- TASK TO COMPLETE
All lines featuring the string "scene" are to be listed.

- MATERIAL SHOWN

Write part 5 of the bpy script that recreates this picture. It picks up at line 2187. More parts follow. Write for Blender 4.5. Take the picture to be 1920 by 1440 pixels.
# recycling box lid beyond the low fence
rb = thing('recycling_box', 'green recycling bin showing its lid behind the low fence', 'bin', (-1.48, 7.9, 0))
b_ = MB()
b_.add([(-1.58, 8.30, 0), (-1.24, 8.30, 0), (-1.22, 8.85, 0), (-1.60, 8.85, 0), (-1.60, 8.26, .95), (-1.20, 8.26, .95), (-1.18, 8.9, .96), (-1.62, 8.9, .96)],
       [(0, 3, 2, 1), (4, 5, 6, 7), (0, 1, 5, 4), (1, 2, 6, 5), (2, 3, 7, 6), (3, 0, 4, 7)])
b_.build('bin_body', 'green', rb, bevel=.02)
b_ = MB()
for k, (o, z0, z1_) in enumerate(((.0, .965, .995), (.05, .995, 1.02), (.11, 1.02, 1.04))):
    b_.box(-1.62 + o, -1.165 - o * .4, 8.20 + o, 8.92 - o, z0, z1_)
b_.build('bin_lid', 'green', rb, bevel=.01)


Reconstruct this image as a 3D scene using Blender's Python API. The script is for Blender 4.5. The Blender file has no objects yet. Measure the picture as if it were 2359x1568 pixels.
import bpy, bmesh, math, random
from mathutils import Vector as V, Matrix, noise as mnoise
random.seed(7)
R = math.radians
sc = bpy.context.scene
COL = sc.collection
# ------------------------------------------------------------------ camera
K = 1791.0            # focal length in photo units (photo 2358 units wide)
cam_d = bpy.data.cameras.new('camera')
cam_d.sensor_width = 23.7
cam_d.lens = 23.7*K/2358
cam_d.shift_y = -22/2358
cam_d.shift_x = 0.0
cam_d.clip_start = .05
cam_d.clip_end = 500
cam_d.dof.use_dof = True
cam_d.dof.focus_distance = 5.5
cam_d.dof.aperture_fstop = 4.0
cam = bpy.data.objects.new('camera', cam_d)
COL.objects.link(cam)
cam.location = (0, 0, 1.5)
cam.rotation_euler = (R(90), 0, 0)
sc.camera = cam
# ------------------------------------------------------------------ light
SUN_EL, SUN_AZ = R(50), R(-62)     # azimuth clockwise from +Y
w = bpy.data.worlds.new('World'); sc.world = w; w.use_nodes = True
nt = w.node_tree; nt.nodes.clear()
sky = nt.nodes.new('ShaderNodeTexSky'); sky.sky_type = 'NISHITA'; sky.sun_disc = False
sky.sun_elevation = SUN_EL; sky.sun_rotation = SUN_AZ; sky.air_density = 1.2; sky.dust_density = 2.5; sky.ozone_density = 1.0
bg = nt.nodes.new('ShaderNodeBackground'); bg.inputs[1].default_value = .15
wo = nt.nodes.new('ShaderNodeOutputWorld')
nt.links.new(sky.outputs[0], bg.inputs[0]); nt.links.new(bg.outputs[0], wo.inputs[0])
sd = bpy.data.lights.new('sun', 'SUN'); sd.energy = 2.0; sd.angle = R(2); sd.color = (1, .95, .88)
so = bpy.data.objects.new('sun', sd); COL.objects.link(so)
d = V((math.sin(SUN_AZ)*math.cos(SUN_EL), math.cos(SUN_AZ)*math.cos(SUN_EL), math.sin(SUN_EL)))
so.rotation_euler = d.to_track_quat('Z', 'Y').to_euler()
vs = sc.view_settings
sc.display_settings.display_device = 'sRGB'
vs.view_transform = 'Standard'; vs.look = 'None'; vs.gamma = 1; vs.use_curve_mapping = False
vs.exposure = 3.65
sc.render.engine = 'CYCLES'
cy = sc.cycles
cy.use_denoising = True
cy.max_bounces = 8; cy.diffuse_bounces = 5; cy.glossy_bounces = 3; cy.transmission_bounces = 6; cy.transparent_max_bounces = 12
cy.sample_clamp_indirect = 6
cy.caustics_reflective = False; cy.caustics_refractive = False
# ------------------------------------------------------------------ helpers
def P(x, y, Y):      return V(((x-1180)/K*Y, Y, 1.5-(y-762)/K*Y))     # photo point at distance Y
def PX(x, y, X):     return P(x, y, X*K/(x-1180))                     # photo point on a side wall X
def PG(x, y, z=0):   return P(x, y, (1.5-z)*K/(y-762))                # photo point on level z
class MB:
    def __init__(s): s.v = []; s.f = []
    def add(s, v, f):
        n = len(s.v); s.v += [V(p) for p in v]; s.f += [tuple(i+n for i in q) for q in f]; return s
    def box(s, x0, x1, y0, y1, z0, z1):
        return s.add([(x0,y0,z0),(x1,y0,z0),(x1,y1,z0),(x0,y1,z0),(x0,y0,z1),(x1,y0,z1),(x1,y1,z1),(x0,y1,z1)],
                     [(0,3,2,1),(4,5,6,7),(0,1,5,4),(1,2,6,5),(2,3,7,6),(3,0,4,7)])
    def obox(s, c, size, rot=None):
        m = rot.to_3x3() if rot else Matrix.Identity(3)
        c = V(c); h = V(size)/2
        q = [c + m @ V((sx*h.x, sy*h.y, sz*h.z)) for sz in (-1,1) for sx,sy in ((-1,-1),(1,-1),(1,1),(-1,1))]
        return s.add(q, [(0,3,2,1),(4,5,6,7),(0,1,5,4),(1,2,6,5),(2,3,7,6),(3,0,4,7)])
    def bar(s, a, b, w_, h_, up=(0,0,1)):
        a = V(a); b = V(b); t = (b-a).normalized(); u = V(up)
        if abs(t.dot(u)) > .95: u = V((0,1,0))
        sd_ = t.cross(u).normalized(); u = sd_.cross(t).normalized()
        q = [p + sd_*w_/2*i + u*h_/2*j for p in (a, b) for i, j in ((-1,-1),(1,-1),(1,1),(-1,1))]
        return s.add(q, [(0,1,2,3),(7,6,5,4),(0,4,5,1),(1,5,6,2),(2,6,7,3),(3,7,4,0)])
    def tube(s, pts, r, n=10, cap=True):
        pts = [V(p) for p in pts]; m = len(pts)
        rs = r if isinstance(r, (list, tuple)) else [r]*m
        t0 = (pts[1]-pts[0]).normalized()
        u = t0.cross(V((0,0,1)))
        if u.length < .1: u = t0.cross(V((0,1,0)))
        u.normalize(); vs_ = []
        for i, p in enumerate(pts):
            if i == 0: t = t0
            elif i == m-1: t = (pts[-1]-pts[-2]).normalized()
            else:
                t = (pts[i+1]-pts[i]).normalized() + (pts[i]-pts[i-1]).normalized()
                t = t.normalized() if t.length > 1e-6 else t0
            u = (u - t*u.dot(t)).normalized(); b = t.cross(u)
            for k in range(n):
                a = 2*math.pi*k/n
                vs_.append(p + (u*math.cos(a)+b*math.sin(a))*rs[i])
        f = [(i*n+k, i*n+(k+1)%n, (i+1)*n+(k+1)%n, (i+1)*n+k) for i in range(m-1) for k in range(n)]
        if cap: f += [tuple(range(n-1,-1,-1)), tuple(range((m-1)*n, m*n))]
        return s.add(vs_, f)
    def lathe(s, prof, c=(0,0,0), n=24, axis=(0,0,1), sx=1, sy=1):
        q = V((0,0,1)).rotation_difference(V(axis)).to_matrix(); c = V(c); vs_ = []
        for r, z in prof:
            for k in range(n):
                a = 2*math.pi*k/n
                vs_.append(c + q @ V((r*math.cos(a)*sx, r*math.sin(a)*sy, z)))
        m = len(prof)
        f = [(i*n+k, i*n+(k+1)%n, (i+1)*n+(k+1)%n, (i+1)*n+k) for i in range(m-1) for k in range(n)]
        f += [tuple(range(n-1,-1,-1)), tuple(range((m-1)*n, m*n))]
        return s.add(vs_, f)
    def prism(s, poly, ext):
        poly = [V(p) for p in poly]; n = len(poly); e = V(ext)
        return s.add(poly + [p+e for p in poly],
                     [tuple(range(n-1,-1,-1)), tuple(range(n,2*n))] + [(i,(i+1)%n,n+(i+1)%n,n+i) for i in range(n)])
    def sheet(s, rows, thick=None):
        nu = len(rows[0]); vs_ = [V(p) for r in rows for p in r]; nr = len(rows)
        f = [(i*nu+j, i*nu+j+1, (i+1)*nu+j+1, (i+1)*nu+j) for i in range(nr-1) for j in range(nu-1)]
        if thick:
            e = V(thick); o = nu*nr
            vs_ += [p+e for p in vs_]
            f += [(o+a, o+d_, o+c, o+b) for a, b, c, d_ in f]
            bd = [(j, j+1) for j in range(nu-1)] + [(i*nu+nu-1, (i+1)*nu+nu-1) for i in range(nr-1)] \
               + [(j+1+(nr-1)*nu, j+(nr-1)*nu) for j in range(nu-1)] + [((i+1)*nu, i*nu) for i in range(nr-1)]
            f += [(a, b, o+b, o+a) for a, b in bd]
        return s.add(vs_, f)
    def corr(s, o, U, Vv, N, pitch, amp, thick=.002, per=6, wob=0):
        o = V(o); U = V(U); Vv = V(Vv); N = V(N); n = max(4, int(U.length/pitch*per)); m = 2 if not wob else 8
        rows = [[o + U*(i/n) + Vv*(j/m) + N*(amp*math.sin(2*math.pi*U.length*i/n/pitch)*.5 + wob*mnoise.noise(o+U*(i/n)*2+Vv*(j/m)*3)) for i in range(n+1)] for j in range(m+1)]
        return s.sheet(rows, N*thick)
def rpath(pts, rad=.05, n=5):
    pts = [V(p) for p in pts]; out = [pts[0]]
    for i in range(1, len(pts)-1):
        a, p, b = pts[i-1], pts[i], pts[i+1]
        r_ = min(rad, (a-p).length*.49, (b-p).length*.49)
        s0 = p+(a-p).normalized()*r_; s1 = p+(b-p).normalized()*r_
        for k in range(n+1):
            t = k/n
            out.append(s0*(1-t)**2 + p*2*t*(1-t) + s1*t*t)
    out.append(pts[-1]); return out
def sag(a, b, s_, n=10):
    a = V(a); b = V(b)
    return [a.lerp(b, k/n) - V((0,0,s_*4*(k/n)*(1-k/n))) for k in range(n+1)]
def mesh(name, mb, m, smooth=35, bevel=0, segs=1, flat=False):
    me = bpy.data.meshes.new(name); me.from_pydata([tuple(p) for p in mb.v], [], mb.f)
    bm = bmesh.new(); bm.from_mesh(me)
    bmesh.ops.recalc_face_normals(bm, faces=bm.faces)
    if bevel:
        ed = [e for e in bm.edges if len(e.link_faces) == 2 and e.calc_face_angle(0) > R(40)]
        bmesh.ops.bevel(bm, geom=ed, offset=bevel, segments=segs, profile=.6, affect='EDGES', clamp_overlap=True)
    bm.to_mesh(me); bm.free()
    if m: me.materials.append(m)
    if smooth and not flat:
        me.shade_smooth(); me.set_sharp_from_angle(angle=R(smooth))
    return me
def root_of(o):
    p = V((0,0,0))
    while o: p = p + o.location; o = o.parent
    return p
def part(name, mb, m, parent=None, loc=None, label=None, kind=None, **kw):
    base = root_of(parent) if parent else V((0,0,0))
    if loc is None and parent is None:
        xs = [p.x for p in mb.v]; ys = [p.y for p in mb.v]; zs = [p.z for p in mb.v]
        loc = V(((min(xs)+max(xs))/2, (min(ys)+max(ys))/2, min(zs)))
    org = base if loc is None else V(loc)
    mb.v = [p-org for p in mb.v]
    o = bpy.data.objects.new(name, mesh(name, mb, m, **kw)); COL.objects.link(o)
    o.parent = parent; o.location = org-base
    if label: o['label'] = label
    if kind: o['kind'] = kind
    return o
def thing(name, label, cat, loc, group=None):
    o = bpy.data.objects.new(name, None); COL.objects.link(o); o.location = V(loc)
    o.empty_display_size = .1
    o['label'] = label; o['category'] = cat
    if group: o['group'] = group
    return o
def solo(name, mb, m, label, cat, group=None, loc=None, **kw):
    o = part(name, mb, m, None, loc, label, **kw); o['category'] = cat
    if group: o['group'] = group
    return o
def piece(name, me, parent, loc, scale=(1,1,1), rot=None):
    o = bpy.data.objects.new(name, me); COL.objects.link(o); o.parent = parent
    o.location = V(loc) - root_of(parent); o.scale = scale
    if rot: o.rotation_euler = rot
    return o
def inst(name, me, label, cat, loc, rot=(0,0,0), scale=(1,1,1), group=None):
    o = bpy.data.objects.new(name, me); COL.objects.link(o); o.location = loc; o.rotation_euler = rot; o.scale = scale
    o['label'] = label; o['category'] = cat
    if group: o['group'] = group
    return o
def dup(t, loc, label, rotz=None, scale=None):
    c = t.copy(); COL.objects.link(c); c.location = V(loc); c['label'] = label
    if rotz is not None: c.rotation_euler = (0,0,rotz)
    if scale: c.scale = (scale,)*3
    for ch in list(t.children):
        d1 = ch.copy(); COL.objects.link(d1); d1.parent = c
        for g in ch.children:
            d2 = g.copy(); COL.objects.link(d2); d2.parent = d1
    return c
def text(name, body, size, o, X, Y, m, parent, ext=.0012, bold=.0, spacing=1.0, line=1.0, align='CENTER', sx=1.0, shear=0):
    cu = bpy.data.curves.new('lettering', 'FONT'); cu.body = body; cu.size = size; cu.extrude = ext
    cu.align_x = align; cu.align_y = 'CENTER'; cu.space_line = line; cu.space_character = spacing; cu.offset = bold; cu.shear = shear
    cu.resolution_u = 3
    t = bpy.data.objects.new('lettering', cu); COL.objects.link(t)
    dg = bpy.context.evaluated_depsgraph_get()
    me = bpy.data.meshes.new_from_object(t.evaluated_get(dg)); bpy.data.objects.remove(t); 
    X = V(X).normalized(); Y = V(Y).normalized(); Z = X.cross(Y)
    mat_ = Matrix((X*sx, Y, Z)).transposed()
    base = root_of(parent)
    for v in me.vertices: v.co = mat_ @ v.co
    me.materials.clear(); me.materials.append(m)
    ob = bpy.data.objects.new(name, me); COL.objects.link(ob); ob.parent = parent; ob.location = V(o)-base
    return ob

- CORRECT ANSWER
Reconstruct this image as a 3D scene using Blender's Python API. The script is for Blender 4.5. The Blender file has no objects yet. Measure the picture as if it were 2359x1568 pixels.
sc = bpy.context.scene